Your instructions
Print each line of the listing once more, precisely as given.

Input records
--
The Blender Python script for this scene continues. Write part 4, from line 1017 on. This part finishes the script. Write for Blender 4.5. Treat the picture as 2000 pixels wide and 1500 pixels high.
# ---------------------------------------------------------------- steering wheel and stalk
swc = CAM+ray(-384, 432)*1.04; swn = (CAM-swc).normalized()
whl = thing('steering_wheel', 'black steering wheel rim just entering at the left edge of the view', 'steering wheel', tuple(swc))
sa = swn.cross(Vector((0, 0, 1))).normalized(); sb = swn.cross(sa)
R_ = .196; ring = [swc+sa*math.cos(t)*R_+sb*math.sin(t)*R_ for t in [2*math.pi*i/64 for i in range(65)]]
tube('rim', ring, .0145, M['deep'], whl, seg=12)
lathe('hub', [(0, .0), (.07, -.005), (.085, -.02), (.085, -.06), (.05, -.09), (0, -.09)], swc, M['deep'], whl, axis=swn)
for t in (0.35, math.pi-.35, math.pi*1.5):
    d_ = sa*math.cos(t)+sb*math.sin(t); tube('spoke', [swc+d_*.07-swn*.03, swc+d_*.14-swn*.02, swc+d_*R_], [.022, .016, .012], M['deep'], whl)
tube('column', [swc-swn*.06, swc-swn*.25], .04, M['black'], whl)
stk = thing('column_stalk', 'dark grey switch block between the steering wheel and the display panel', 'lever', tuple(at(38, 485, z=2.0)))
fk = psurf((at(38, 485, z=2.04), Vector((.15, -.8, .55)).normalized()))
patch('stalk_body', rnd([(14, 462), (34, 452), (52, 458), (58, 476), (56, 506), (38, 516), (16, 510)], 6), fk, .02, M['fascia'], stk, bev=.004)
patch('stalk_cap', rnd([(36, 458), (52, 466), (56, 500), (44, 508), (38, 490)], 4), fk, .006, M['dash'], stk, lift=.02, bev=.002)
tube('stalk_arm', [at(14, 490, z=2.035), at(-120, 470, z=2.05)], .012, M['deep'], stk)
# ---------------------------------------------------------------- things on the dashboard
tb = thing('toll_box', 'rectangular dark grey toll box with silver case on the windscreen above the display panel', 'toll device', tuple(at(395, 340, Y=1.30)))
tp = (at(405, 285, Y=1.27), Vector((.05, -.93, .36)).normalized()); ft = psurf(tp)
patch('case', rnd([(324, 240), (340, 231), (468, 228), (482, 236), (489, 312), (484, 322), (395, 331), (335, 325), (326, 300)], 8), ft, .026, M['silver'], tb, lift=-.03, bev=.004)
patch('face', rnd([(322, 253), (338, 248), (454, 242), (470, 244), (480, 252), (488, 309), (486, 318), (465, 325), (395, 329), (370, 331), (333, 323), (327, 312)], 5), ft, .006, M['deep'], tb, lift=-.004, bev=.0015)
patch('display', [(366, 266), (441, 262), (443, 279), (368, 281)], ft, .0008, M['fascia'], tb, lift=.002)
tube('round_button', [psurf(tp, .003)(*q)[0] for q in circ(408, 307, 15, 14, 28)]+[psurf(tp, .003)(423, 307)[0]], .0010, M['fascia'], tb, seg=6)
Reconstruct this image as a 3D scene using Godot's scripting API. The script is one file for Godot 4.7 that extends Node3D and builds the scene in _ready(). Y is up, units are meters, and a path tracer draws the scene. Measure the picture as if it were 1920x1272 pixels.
--
Result below
The Blender Python script for this scene continues. Write part 4, from line 1017 on. This part finishes the script. Write for Blender 4.5. Treat the picture as 2000 pixels wide and 1500 pixels high.
# ---------------------------------------------------------------- steering wheel and stalk
swc = CAM+ray(-384, 432)*1.04; swn = (CAM-swc).normalized()
whl = thing('steering_wheel', 'black steering wheel rim just entering at the left edge of the view', 'steering wheel', tuple(swc))
sa = swn.cross(Vector((0, 0, 1))).normalized(); sb = swn.cross(sa)
R_ = .196; ring = [swc+sa*math.cos(t)*R_+sb*math.sin(t)*R_ for t in [2*math.pi*i/64 for i in range(65)]]
tube('rim', ring, .0145, M['deep'], whl, seg=12)
lathe('hub', [(0, .0), (.07, -.005), (.085, -.02), (.085, -.06), (.05, -.09), (0, -.09)], swc, M['deep'], whl, axis=swn)
for t in (0.35, math.pi-.35, math.pi*1.5):
    d_ = sa*math.cos(t)+sb*math.sin(t); tube('spoke', [swc+d_*.07-swn*.03, swc+d_*.14-swn*.02, swc+d_*R_], [.022, .016, .012], M['deep'], whl)
tube('column', [swc-swn*.06, swc-swn*.25], .04, M['black'], whl)
stk = thing('column_stalk', 'dark grey switch block between the steering wheel and the display panel', 'lever', tuple(at(38, 485, z=2.0)))
fk = psurf((at(38, 485, z=2.04), Vector((.15, -.8, .55)).normalized()))
patch('stalk_body', rnd([(14, 462), (34, 452), (52, 458), (58, 476), (56, 506), (38, 516), (16, 510)], 6), fk, .02, M['fascia'], stk, bev=.004)
patch('stalk_cap', rnd([(36, 458), (52, 466), (56, 500), (44, 508), (38, 490)], 4), fk, .006, M['dash'], stk, lift=.02, bev=.002)
tube('stalk_arm', [at(14, 490, z=2.035), at(-120, 470, z=2.05)], .012, M['deep'], stk)
# ---------------------------------------------------------------- things on the dashboard
tb = thing('toll_box', 'rectangular dark grey toll box with silver case on the windscreen above the display panel', 'toll device', tuple(at(395, 340, Y=1.30)))
tp = (at(405, 285, Y=1.27), Vector((.05, -.93, .36)).normalized()); ft = psurf(tp)
patch('case', rnd([(324, 240), (340, 231), (468, 228), (482, 236), (489, 312), (484, 322), (395, 331), (335, 325), (326, 300)], 8), ft, .026, M['silver'], tb, lift=-.03, bev=.004)
patch('face', rnd([(322, 253), (338, 248), (454, 242), (470, 244), (480, 252), (488, 309), (486, 318), (465, 325), (395, 329), (370, 331), (333, 323), (327, 312)], 5), ft, .006, M['deep'], tb, lift=-.004, bev=.0015)
patch('display', [(366, 266), (441, 262), (443, 279), (368, 281)], ft, .0008, M['fascia'], tb, lift=.002)
tube('round_button', [psurf(tp, .003)(*q)[0] for q in circ(408, 307, 15, 14, 28)]+[psurf(tp, .003)(423, 307)[0]], .0010, M['fascia'], tb, seg=6)
Reconstruct this image as a 3D scene using Godot's scripting API. The script is one file for Godot 4.7 that extends Node3D and builds the scene in _ready(). Y is up, units are meters, and a path tracer draws the scene. Measure the picture as if it were 1920x1272 pixels.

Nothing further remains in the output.